#### [WORK INSTRUCTIONS]
Reproduce each line from the first in the data through the line that contains "the counter', 'bowl')" exactly; give nothing else.

* begin INFORMATION PROVIDED *

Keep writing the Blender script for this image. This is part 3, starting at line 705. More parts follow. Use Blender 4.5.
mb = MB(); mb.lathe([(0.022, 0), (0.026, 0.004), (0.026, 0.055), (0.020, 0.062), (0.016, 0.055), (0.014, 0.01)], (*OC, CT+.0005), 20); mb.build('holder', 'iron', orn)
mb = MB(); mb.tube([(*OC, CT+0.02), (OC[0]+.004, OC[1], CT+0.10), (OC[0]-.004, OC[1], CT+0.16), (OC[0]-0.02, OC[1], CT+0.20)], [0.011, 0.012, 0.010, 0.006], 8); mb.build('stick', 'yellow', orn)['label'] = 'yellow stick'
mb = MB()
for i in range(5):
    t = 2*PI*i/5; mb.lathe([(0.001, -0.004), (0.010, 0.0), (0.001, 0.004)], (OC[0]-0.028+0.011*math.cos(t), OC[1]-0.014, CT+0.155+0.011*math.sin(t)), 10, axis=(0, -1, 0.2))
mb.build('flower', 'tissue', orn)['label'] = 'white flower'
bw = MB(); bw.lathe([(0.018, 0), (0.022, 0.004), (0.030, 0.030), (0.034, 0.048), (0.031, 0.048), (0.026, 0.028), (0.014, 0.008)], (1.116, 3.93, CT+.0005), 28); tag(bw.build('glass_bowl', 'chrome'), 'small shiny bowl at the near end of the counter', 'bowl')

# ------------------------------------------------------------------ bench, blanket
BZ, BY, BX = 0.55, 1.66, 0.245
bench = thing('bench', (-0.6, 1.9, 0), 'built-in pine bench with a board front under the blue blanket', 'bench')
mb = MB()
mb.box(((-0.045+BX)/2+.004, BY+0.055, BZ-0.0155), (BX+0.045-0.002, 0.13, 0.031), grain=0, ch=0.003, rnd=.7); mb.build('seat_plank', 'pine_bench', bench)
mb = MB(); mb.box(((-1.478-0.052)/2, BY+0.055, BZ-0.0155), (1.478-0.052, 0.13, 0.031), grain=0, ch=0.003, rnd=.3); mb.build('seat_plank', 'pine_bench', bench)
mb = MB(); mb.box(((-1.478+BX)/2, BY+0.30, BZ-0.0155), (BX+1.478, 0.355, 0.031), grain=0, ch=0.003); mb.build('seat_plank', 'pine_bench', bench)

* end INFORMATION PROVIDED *

#### [THE SOLUTION]
Keep writing the Blender script for this image. This is part 3, starting at line 705. More parts follow. Use Blender 4.5.
mb = MB(); mb.lathe([(0.022, 0), (0.026, 0.004), (0.026, 0.055), (0.020, 0.062), (0.016, 0.055), (0.014, 0.01)], (*OC, CT+.0005), 20); mb.build('holder', 'iron', orn)
mb = MB(); mb.tube([(*OC, CT+0.02), (OC[0]+.004, OC[1], CT+0.10), (OC[0]-.004, OC[1], CT+0.16), (OC[0]-0.02, OC[1], CT+0.20)], [0.011, 0.012, 0.010, 0.006], 8); mb.build('stick', 'yellow', orn)['label'] = 'yellow stick'
mb = MB()
for i in range(5):
    t = 2*PI*i/5; mb.lathe([(0.001, -0.004), (0.010, 0.0), (0.001, 0.004)], (OC[0]-0.028+0.011*math.cos(t), OC[1]-0.014, CT+0.155+0.011*math.sin(t)), 10, axis=(0, -1, 0.2))
mb.build('flower', 'tissue', orn)['label'] = 'white flower'
bw = MB(); bw.lathe([(0.018, 0), (0.022, 0.004), (0.030, 0.030), (0.034, 0.048), (0.031, 0.048), (0.026, 0.028), (0.014, 0.008)], (1.116, 3.93, CT+.0005), 28); tag(bw.build('glass_bowl', 'chrome'), 'small shiny bowl at the near end of the counter', 'bowl')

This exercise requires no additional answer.